Sycylia miała swojego Janosika


Dzień 1 maja przypomina nam stare, “złe” czasy. Wszyscy, bez wyjątku, spędzani byliśmy na główny plac, na pochód z czerwonymi flagami. Kiedy mówię “nam”, mam na myśli moje pokolenie, które od razu wie o czym mowa. Dzisiaj młodym trudno pojąć, co to był pochód pierwszomajowy. Wyrośli już w innych czasach.

Ale tak moje pokolenie, jak i ludzie młodzi (z powodów, które nam się źle kojarzą, a i dlatego, że pewne sprawy dzisiaj są zakryte zasłoną milczenia), nie wiedzą, że byli ludzie, dla których 1 maj to było święto nadziei na lepsze jutro. Tak było i na Sycylii. Powojenna Sycylia, to bieda, którą nawet w powojennej Polsce nasi dziadkowie nie umieliby sobie wyobrazić. Do tego zacofanie, analfabetyzm, wyzysk i uciskanie najemnych robotników rolnych czy pracowników w kopalniach siarki lub fabrykach należących do bogatych. Nie życie, ale egzystencja bez żadnych praw przynależnych człowieczeństwu. Te czasy, tą biedę, głód i zacofanie opisał we wzruszającej książce “Sycylijska rozmowa” wspaniały pisarz Elio Vittorini.

Portella della Ginestre
Pochód pierwszomajowy w Portella della Ginestre.

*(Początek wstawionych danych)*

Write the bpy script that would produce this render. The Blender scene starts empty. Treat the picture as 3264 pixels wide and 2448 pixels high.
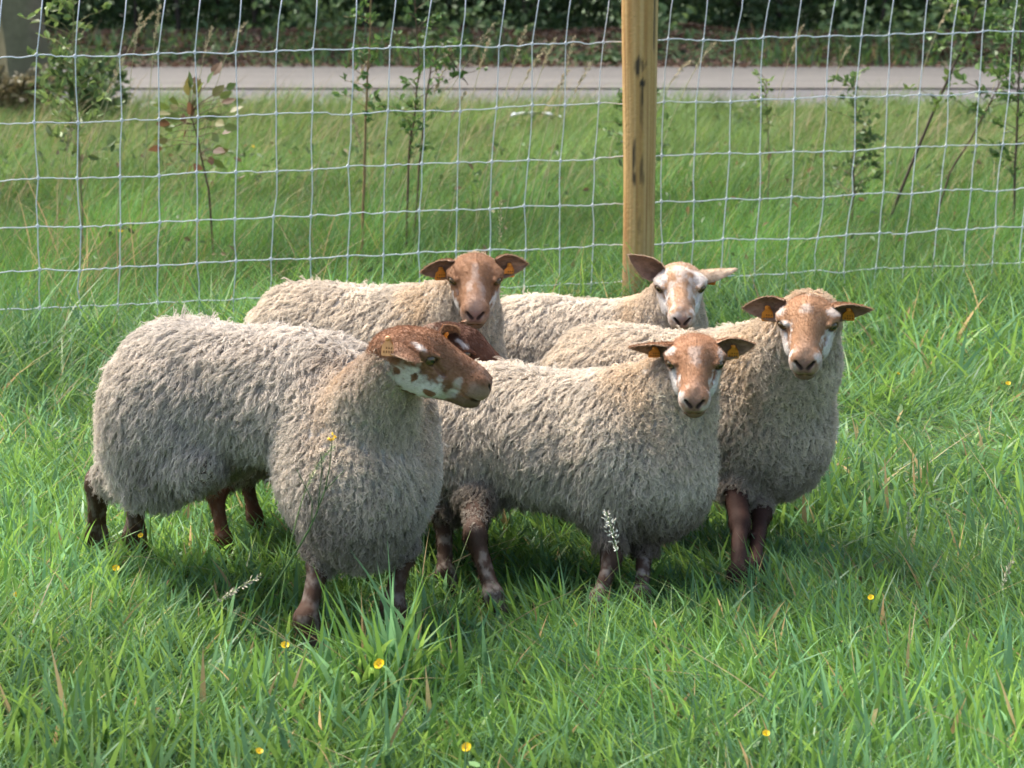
import bpy, math
import numpy as np
from mathutils import Vector, Matrix

# ------------------------------------------------------------------ camera, sky, sun, exposure
scene = bpy.context.scene
COL = scene.collection
RAD = math.radians
CAM_H, PITCH, FPX = 1.6, RAD(11.94), 2053.0
cam = bpy.data.cameras.new('camera')
cam.sensor_width = 36.0
cam.lens = 36.0 * FPX / 1024.0
cam.clip_start, cam.clip_end = 0.1, 600.0
cam.dof.use_dof = True
cam.dof.focus_distance = 5.4
cam.dof.aperture_fstop = 6.4
cam_o = bpy.data.objects.new('camera', cam)
COL.objects.link(cam_o)
cam_o.location = (0, 0, CAM_H)
cam_o.rotation_euler = (math.pi / 2 - PITCH, 0, 0)
scene.camera = cam_o

SUN_EL, SUN_AZ = RAD(57), RAD(-48)          # azimuth clockwise from +Y (away from the camera)
SUN_DIR = Vector((math.sin(SUN_AZ) * math.cos(SUN_EL), math.cos(SUN_AZ) * math.cos(SUN_EL), math.sin(SUN_EL)))
world = bpy.data.worlds.new('World')
scene.world = world
world.use_nodes = True
wn = world.node_tree.nodes
sky = wn.new('ShaderNodeTexSky')
sky.sky_type = 'NISHITA'
sky.sun_disc = False
sky.sun_elevation, sky.sun_rotation = SUN_EL, SUN_AZ
sky.air_density, sky.dust_density = 1.0, 5.0
world.node_tree.links.new(sky.outputs[0], wn['Background'].inputs[0])
wn['Background'].inputs[1].default_value = 0.15
sun = bpy.data.lights.new('sun', 'SUN')
sun.energy, sun.angle, sun.color = 2.8, RAD(28.0), (1.0, 0.95, 0.87)
sun_o = bpy.data.objects.new('sun', sun)
COL.objects.link(sun_o)
sun_o.rotation_euler = SUN_DIR.to_track_quat('Z', 'Y').to_euler()
scene.view_settings.view_transform = 'Standard'
scene.view_settings.look = 'None'
scene.view_settings.gamma = 1.0
scene.view_settings.exposure = 1.42
scene.render.engine = 'CYCLES'
scene.cycles.max_bounces = 5
scene.cycles.diffuse_bounces = 2
scene.cycles.transmission_bounces = 4
scene.cycles.transparent_max_bounces = 4
scene.cycles.use_adaptive_sampling = True
scene.cycles.adaptive_threshold = 0.025
scene.cycles.caustics_reflective = scene.cycles.caustics_refractive = False

DEBUG = ''
rng = np.random.default_rng(7)

# ------------------------------------------------------------------ small maths helpers
def at(u, v, y=None, z=None):
    """a point of the place seen at picture position (u, v) of 1024x768, at distance y or at height z"""
    a = (v - 384.0) / FPX
    d = np.array([(u - 512.0) / FPX, math.cos(PITCH) - a * math.sin(PITCH), -math.sin(PITCH) - a * math.cos(PITCH)])
    k = y / d[1] if y is not None else ((z or 0.0) - CAM_H) / d[2]
    return np.array([0, 0, CAM_H]) + d * k

def norm(v):
    v = np.asarray(v, float)
    return v / np.maximum(np.linalg.norm(v, axis=-1, keepdims=True), 1e-9)

def sstep(a, b, x):
    t = np.clip((x - a) / (b - a), 0, 1)
    return t * t * (3 - 2 * t)

_LAT = np.random.default_rng(11).random((32, 32, 32)).astype(np.float32)
def noise3(p, freq=1.0, seed=0):
    q = np.asarray(p, np.float64) * freq + seed * 7.31
    i = np.floor(q).astype(int)
    f = q - i
    f = f * f * (3 - 2 * f)
    out = 0
    for dx in (0, 1):
        for dy in (0, 1):
            for dz in (0, 1):
                w = (f[..., 0] if dx else 1 - f[..., 0]) * (f[..., 1] if dy else 1 - f[..., 1]) * (f[..., 2] if dz else 1 - f[..., 2])
                out = out + w * _LAT[(i[..., 0] + dx) % 32, (i[..., 1] + dy) % 32, (i[..., 2] + dz) % 32]
    return out

def noise2(xy, freq=1.0, seed=0):
    xy = np.asarray(xy)
    return noise3(np.concatenate([xy, np.full(xy.shape[:-1] + (1,), 0.37)], -1), freq, seed)

# ------------------------------------------------------------------ object helpers
def link(o, parent=None):
    COL.objects.link(o)
    if parent is not None:
        o.parent = parent
    return o

def tag(o, label=None, cat=None, group=None, kind=None):
    if label: o['label'] = label
    if cat: o['category'] = cat
    if group: o['group'] = group
    if kind: o['kind'] = kind
    return o

def empty(name, loc, rz=0.0):
    o = bpy.data.objects.new(name, None)
    o.location = loc
    o.rotation_euler = (0, 0, rz)
    return link(o)

def mesh_obj(name, V, faces, mat, parent=None, smooth=True, col=None):
    """V (n,3); faces: list of index arrays (k,3) / (k,4)"""
    me = bpy.data.meshes.new(name)
    V = np.asarray(V, np.float32)
    faces = [np.asarray(f, np.int32) for f in faces if len(f)]
    nl = sum(f.size for f in faces)
    me.vertices.add(len(V))
    me.vertices.foreach_set('co', V.ravel())
    me.loops.add(nl)
    me.loops.foreach_set('vertex_index', np.concatenate([f.ravel() for f in faces]))
    sizes = np.concatenate([np.full(len(f), f.shape[1], np.int32) for f in faces])
    starts = np.concatenate([[0], np.cumsum(sizes)[:-1]]).astype(np.int32)
    me.polygons.add(len(sizes))
    me.polygons.foreach_set('loop_start', starts)
    me.polygons.foreach_set('use_smooth', np.full(len(sizes), smooth))
    if col is not None:
        at_ = me.attributes.new('col', 'FLOAT_COLOR', 'POINT')
        c4 = np.ones((len(V), 4), np.float32)
        c4[:, :3] = col
        at_.data.foreach_set('color', c4.ravel())
    me.update(calc_edges=True)
    if mat is not None:
        me.materials.append(mat)
    return link(bpy.data.objects.new(name, me), parent)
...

Dla ludzi na Sycylii, gdzie rząd był daleko, a mafia w sąsiedztwie, lewica była nadzieją na zmiany, nadzieją na miskę strawy dla ich dzieci. W kwietniu 1947 roku, pierwsze wybory do nowego sycylijskiego parlamentu wygrała zapowiadająca reformy lewica. Było to zwycięstwo tylko chwilowe. 1 maja 1947 roku, 1500 osób, ciesząc się i łudząc lepszym jutrem, zebrało się całymi rodzinami, by uczcić pierwszomajowe święto nieopodal miejscowości Portella della Ginestra. Święto to obchodzono w tym miejscu co roku od 20 lat, z przerwą na rządy faszystowskie. Uczestnicy przybyli pieszo. Przynieśli ze sobą jedzenie i wino, jak na piknik. Tego dnia miały mieć miejsce przemówienia o możliwości lepszego życia, o przydzielaniu ziemi pod uprawę. Huk wystrzałów, które rozległy się gdy tylko rozpoczęto przemówienia, zaskoczyły wszystkich. Karabiny maszynowe ostrzeliwały świętujących z wierzchołka góry La Pizzuta. W tłum rzucano granaty. Atak trwał 15 minut. 15 minut trwogi, paniki i desperackiej próby ucieczki i szukania schronienia, o które na otwartej polanie nie było łatwo. 11 zabitych, w tym jedna kobieta w ciąży i trzy dziewczynki, 65 rannych. Do dzisiaj jedyną pewną rzeczą dotyczącą haniebnej masakry dokonanej w Portella della Ginestra 1 maja 1947 roku jest liczba zabitych i rannych. Ustalono, że masakry dokonali bandyci z grupy Salvatore Giuliano, ale powody dla których Giuliano wydał rozkaz zmasakrowania ludzi zebranych w Portella della Ginestra na zawsze pozostały tajemnicą. Tajemnicą i ciemną stroną burzliwego okresu historii Włoch, jak to ujęła powołana 25 lat później komisja parlamentarna.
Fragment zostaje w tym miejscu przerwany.